The York contract is the latest in a series of restructuring steps aimed at saving $120 million-$150 million annually. Worldwide demand for the company’s motorcycles fell 18% in the first nine months of 2009. Profits have declined for nine straight quarters.


Spyker to Move Production to U.K.

Dutch sports car maker Spyker Cars NV plans to move its assembly work to supplier CPP Ltd. in Coventry, England.

Spyker says the move, which could shed 45 jobs, would reduce transportation costs because nearly all its key suppliers are in the U.K. The company produces about 50 vehicles per year, such as the $235,000 C8 Aileron, mostly for the U.S. market.

Spyker’s corporate, engineering and marketing staff will stay in the Netherlands. The company says it sold 12 vehicles in the third quarter of 2009.


VW Buys Assets of Karmann

Volkswagen AG plans to buy the land, tooling and equipment of bankrupt auto assembler Karmann GmbH.

VW says it will create a new manufacturing subsidiary to begin producing an undisclosed new niche vehicle at the site in Osnabrueck, Germany, by 2011.

Karmann sought bankruptcy protection in April and soon after stopped making convertible versions of VW’s Audi A4 and Daimler AG’s Mercedes-Benz CLK. The company assembled the Chrysler Crossfire two-seater until late 2007. Karmann is best known for building the iconic VW Karmann Ghia coupe from the 1950s into the early 1970s and later developing the retractable hardtop roof system.

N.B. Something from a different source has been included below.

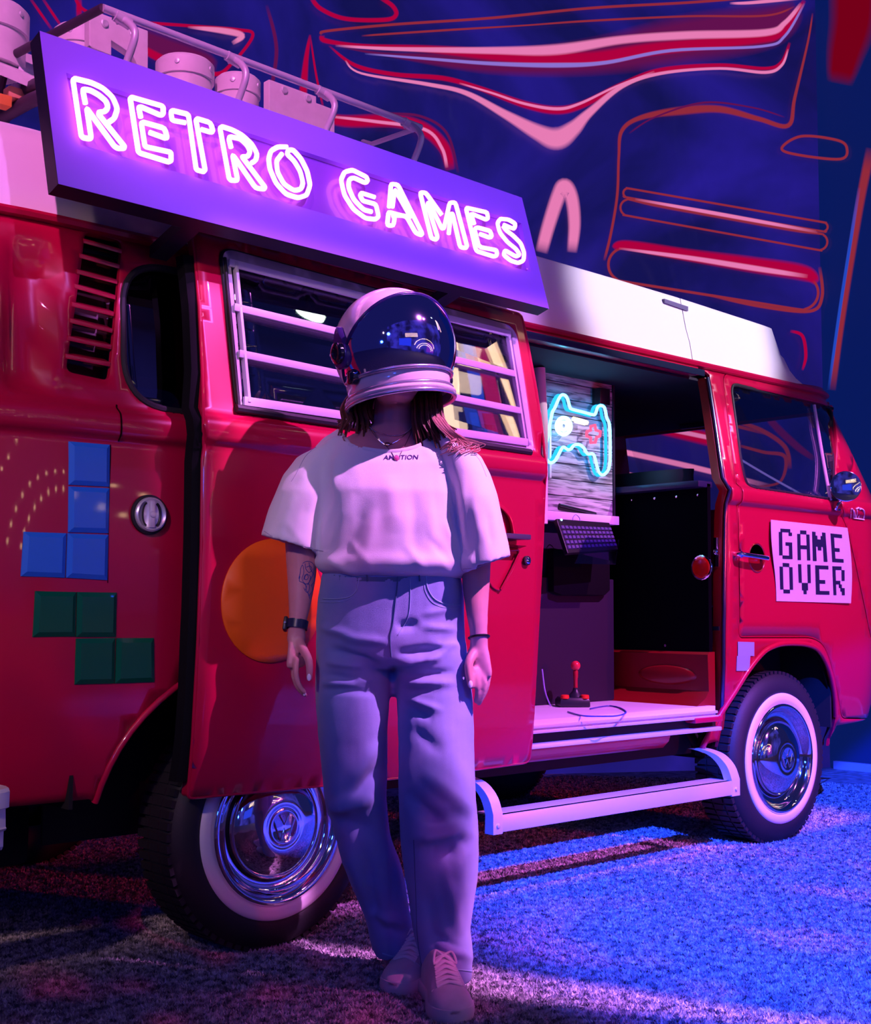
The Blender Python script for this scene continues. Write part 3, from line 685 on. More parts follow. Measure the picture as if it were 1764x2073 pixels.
q = [Vector((x, S(x, z)+0.002, z)) for x, z in arch_r]
MB().tube(q, 0.009, 10).build('wheel_arch_lip', RED, van)
# handle of the front door, in its dished recess
h = on(1530,1128); rc = MB(); R_ = []
for k in range(5):
    t = k/4; R_.append([h+Vector((0.068*(1-0.25*t)*math.cos(a), 0.004+0.018*math.sin(t*1.57)-0.006, 0.050*(1-0.25*t)*math.sin(a))) for a in np.linspace(0, 2*math.pi, 28)[:-1]])
rcm = mat('handle_recess', (0.25,0.0,0.006), 0.25, coat=0.8)
MB().lathe([(0.0,0.058),(0.0025,0.054),(-0.004,0.046),(-0.008,0.03),(-0.009,0.002)], h+Vector((0.01,0,-0.002)), (0,-1,0), 40).build('handle_dish', rcm, fdoor)
a = on(1503,1122,-0.035); b = on(1557,1130,-0.035)
MB().tube(cat([a+Vector((0,0.03,0)), a+Vector((0.006,0.006,0)), (a+b)/2, b+Vector((-0.004,0.004,0)), b+Vector((0,0.026,0))], 5), (0.0095), 10).lathe([(0.0,0.014),(0.03,0.013),(0.034,0.009),(0.034,0.001)], a+Vector((0.006,0.036,0)), (0,-1,0), 20).build('door_handle', CHROME, fdoor)
# ---- front: nose and windscreen surround
def nose(z): return 3.30 if z < 1.38 else 3.30-0.27*(z-1.38)/0.44
zn = [0.44,0.6,0.8,1.0,1.2,1.3,1.38,1.42]
def nring(z):
    xe = fx1-(0.0 if z < 1.38 else 0.22*(z-1.38)/0.44); y1 = S(xe, z); out = []
    for k in range(8):
        t = k/7; out.append(Vector((xe+0.05*math.sin(t*1.57), y1+(0.91-y1)*t, z)))
    return out+[Vector((v.x, 1.82-v.y, z)) for v in out[::-1][1:]]
vs = []; fs = []
for z in zn: vs += nring(z)
n = len(nring(1.0))
for i in range(len(zn)-1):
    for k in range(n-1): fs.append((i*n+k, i*n+k+1, (i+1)*n+k+1, (i+1)*n+k))
from_py('nose_panel', vs, fs, RED, van, smooth=True)
MB().tube([(3.20,0.30,1.82),(3.21,0.9,1.82),(3.20,1.52,1.82)], 0.02, 10).build('windscreen_header', RED, van)
vs = [(3.415,0.33,1.42),(3.46,0.91,1.42),(3.415,1.49,1.42),(3.21,1.49,1.81),(3.25,0.91,1.81),(3.21,0.33,1.81)]
from_py('windscreen', vs, [(0,1,4,5),(1,2,3,4)], GLASS, van, smooth=True)
# wing mirror
mh = on(1712, 985, -0.09)
MB().lathe([(-0.02,0.02),(-0.016,0.05),(0.0,0.062),(0.01,0.063),(0.012,0.058)], mh, Vector((-0.75,-0.65,0)), 32).build('mirror_housing', CHROME, van)
MB().lathe([(0.009,0.058),(0.0105,0.056),(0.0105,0.002)], mh, Vector((-0.75,-0.65,0)), 32).build('mirror_glass', mat('mirror_face', (0.5,0.55,0.7), 0.03, metal=1.0), van)
MB().tube(cat([mh+Vector((0.0,0.02,-0.055)), mh+Vector((-0.01,0.04,-0.09)), on(1700,1032,0.0)], 5), 0.006, 8).build('mirror_arm', CHROME, van)

# ---- far side, rear and inner shell
def farS(z): return 1.82-prof(z)
def far_panel():
    holes = [rounded([(-0.45,1.40),(0.65,1.40),(0.65,1.76),(-0.45,1.76)], 0.1), rounded([(0.85,1.40),(1.85,1.40),(1.85,1.76),(0.85,1.76)], 0.08), rounded([(2.05,1.40),(2.85,1.40),(2.75,1.76),(2.05,1.76)], 0.05)]
    out = [(-1.32,0.44),(3.40,0.44),(3.40,1.38),(3.18,1.83),(-1.32,1.83)]
    return panel('far_side_panel', out, holes, 0, 0.012, RED, van, sx=0.12, surf=lambda x, z: 1.82-S2(x, z))
far_panel()
MB().box((-1.33, 0.33, 0.44), (-1.30, 1.49, 1.83)).build('tail_panel', RED, van, smooth=0)
MB().box((-1.25, 0.34, 0.50), (3.20, 1.48, 0.515)).build('floor_pan', UNDER, van, smooth=0)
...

Marchionne Would Have Quit if Angellis Lost Control

CEO Sergio Marchionne says he would have left Fiat SpA if the Agnelli family had lost its controlling stake in the company in 2005.

Marchionne testified in a trial in Turin into market manipulation charges against a pair of family holding companies and three of their advisers. The Agnellis put Marchionne in charge in mid-2004 to fix the ailing company. He says it was essential to have owners who would allow the company to complete its turnaround plan.

The case centers on a secret stock swap in September 2005 that allowed the Agnellis to retain their stake even as Fiat’s lenders exchanged their debt for equity. Italy’s market watchdog Consob ruled in 2007 that the Agnelli companies issued misleading statements about the exchange.


Ferrari Recalls Cars to Fix Hose Clamps

Fiat SpA’s Ferrari unit will recall 2,350 F355 and 355 F1 sports cars from model years 1995-1999 in the U.S. to install a divider to prevent a water hose clamp from rubbing against fuel lines.

If a fuel line is damaged, it could leak fuel and start a fire, notes the National Highway Traffic Safety Administration. Ferrari blames the problem on independent auto repair shops that improperly installed the clamps. The brand sold 1,600 cars in the U.S. last year.